■ **Stated exercise**: Gather every line below where "scene" appears.

=== Task inputs ===

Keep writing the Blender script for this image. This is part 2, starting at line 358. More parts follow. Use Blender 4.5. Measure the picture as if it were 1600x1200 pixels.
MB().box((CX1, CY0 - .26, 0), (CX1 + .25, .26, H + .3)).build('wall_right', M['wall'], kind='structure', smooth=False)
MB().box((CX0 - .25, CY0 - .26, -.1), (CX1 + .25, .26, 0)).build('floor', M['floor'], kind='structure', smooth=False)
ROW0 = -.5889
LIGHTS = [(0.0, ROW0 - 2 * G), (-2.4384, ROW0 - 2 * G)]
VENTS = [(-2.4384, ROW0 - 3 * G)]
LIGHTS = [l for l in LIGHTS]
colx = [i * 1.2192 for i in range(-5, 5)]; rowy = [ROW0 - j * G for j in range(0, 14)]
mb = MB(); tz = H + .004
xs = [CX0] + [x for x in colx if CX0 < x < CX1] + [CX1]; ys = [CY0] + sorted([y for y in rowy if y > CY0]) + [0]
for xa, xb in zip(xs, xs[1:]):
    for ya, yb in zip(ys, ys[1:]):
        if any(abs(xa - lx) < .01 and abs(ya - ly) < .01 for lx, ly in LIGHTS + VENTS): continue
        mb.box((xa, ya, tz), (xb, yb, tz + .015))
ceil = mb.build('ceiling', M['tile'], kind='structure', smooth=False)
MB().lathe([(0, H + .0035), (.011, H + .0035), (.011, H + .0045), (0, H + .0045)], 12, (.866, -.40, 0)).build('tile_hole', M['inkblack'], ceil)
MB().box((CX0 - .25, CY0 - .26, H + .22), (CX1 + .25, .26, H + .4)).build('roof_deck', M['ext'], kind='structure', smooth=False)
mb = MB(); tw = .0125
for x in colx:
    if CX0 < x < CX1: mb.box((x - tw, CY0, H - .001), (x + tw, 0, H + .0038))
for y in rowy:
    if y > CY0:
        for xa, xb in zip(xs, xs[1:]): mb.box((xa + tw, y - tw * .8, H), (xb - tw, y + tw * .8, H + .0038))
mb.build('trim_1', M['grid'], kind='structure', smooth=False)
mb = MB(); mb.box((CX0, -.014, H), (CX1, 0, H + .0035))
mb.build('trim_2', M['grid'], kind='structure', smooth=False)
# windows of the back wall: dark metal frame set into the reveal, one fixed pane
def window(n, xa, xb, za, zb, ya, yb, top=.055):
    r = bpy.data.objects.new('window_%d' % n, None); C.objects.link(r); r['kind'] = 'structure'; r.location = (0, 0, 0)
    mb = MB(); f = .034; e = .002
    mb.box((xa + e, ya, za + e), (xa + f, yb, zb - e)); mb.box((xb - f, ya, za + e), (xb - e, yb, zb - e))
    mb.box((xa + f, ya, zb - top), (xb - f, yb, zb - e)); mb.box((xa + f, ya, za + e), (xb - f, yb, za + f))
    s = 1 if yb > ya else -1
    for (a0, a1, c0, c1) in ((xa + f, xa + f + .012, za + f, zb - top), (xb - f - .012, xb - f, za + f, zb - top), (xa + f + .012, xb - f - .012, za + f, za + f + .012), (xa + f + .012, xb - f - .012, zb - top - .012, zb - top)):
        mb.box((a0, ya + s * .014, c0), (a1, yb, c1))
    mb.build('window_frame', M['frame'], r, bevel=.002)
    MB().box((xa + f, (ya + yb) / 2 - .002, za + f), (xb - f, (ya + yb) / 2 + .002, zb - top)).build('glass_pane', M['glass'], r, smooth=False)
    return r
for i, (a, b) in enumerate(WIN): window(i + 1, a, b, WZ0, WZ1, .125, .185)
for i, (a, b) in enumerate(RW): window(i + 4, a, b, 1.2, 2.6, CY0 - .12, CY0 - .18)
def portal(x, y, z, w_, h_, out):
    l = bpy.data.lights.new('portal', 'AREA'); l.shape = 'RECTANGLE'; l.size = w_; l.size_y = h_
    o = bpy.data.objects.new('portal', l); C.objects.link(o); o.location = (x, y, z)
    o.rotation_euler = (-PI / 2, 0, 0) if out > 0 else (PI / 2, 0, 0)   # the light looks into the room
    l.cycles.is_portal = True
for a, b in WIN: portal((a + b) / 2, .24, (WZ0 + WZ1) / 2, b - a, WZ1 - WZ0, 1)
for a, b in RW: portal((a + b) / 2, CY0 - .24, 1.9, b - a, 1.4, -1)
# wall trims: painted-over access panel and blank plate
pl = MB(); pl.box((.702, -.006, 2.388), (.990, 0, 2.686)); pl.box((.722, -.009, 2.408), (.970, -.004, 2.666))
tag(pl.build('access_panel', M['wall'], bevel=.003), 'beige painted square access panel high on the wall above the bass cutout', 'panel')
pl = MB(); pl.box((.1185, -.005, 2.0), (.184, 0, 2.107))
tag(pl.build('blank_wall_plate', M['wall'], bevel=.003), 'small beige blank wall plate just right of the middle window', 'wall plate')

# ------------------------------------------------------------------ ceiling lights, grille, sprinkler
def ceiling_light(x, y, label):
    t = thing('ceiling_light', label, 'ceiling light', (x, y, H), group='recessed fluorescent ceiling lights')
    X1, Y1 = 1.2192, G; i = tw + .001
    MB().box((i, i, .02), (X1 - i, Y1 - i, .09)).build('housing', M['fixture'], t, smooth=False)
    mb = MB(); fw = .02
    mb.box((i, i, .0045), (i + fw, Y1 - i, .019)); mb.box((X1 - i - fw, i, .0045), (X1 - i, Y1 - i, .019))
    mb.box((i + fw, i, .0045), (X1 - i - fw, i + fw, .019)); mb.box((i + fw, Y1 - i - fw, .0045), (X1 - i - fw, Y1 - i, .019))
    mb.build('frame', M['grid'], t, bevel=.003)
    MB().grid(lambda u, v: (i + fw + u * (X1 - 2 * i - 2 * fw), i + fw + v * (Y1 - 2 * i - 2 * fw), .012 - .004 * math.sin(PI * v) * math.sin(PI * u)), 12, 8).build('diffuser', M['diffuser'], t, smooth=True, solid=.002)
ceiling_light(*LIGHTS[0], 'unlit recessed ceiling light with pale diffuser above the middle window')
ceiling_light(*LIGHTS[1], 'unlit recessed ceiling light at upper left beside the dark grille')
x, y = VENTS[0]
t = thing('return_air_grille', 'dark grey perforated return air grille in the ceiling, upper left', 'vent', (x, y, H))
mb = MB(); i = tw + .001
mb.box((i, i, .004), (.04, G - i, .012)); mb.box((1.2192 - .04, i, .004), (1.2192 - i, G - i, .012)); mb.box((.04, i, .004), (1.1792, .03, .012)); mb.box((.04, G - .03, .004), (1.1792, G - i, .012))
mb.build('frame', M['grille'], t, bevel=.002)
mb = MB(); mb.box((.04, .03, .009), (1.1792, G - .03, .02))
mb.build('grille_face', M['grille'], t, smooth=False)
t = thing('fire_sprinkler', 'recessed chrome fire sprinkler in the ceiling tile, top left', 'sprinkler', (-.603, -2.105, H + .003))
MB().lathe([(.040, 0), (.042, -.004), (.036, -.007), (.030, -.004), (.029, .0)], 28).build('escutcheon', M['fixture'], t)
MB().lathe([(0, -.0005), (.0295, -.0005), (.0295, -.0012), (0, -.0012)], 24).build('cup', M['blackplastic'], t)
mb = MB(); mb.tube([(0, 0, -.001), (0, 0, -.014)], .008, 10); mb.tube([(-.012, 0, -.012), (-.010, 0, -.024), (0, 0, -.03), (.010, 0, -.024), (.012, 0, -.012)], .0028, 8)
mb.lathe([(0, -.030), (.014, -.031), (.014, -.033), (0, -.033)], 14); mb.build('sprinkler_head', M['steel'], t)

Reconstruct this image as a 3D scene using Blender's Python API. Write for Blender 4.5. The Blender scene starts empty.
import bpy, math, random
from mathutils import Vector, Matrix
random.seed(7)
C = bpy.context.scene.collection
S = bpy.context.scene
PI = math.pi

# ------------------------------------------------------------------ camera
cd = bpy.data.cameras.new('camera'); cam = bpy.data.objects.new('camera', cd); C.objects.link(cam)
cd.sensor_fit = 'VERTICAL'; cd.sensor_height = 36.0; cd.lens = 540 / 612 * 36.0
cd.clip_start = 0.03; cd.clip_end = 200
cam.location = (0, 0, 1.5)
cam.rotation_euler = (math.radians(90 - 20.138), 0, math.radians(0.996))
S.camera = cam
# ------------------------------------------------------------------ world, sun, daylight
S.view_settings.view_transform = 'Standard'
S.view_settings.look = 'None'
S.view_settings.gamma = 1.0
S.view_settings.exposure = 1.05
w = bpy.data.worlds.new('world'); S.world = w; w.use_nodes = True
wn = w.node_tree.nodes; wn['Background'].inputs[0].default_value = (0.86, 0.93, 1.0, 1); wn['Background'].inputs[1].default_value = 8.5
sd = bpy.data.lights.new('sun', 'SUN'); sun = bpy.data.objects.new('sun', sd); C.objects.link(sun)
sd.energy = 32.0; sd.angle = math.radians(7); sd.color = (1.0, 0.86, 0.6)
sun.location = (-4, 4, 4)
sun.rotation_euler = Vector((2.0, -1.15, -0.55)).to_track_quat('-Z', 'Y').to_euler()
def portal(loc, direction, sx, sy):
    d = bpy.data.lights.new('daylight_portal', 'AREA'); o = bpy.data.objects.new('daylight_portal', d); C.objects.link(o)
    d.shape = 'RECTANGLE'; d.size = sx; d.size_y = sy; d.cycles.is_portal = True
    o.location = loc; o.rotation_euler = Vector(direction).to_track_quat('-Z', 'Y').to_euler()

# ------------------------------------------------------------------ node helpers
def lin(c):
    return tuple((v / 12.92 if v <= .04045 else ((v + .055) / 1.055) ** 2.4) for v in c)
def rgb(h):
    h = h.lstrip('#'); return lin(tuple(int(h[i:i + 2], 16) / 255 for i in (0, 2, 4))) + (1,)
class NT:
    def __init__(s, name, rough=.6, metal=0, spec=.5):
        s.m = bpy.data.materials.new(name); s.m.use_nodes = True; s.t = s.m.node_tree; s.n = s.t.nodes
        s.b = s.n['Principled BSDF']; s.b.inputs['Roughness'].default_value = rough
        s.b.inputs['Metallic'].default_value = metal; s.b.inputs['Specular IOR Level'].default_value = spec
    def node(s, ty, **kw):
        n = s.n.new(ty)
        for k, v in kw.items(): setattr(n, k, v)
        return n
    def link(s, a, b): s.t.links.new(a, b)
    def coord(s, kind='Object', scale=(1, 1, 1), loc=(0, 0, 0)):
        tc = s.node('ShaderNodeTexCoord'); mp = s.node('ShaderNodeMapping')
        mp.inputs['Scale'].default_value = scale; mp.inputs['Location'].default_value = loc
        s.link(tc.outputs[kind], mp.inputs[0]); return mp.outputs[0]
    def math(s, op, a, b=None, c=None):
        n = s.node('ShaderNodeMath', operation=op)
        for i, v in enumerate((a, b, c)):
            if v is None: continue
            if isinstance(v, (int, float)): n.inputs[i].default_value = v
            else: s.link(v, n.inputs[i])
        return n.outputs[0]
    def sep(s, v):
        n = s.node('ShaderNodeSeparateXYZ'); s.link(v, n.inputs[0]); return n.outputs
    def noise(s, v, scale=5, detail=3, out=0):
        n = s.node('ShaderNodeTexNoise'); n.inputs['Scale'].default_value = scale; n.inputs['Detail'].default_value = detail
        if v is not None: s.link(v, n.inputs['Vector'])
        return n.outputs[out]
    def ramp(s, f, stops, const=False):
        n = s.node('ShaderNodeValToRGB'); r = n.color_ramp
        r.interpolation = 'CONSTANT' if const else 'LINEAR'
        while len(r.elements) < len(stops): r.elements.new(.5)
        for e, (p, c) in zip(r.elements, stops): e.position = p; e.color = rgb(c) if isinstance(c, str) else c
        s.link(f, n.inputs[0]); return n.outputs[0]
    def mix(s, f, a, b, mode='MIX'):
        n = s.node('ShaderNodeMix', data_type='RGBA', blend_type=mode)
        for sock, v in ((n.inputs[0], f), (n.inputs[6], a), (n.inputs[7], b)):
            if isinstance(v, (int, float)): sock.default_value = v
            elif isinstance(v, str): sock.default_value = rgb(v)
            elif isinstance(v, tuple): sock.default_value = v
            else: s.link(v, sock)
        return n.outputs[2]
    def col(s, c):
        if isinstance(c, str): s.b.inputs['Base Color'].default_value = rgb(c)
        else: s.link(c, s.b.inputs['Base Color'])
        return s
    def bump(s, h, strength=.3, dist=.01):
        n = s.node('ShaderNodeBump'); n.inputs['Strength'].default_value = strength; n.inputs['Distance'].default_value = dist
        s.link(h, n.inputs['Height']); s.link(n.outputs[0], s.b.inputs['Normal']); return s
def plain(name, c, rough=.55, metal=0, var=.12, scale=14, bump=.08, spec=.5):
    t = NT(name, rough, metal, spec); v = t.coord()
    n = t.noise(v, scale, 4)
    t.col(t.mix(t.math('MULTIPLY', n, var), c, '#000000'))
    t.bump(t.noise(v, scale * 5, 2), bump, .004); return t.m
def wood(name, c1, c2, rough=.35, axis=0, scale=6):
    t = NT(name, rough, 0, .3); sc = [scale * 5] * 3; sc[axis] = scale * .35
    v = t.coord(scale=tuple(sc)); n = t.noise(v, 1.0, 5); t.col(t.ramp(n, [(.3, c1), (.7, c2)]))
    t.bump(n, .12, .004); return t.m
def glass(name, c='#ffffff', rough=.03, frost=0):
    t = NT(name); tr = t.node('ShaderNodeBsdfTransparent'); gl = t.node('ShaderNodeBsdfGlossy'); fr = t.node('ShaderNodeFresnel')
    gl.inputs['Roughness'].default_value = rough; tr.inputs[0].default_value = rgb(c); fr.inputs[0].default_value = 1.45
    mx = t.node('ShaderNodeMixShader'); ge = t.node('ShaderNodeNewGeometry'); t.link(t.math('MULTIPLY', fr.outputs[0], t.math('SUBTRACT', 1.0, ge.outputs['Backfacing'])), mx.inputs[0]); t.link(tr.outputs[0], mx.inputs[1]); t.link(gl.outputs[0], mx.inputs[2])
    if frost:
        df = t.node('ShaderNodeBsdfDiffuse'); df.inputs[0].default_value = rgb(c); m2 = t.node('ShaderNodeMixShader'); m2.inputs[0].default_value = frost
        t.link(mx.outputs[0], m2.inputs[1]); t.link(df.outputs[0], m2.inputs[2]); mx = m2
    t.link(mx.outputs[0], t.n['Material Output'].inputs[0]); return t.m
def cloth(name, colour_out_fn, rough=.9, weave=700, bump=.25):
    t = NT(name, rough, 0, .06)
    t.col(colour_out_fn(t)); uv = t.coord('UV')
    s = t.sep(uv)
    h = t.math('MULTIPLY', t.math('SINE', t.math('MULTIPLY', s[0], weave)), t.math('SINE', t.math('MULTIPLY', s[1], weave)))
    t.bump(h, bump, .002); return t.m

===

■ **The answer**:
Reconstruct this image as a 3D scene using Blender's Python API. Write for Blender 4.5. The Blender scene starts empty.
C = bpy.context.scene.collection
S = bpy.context.scene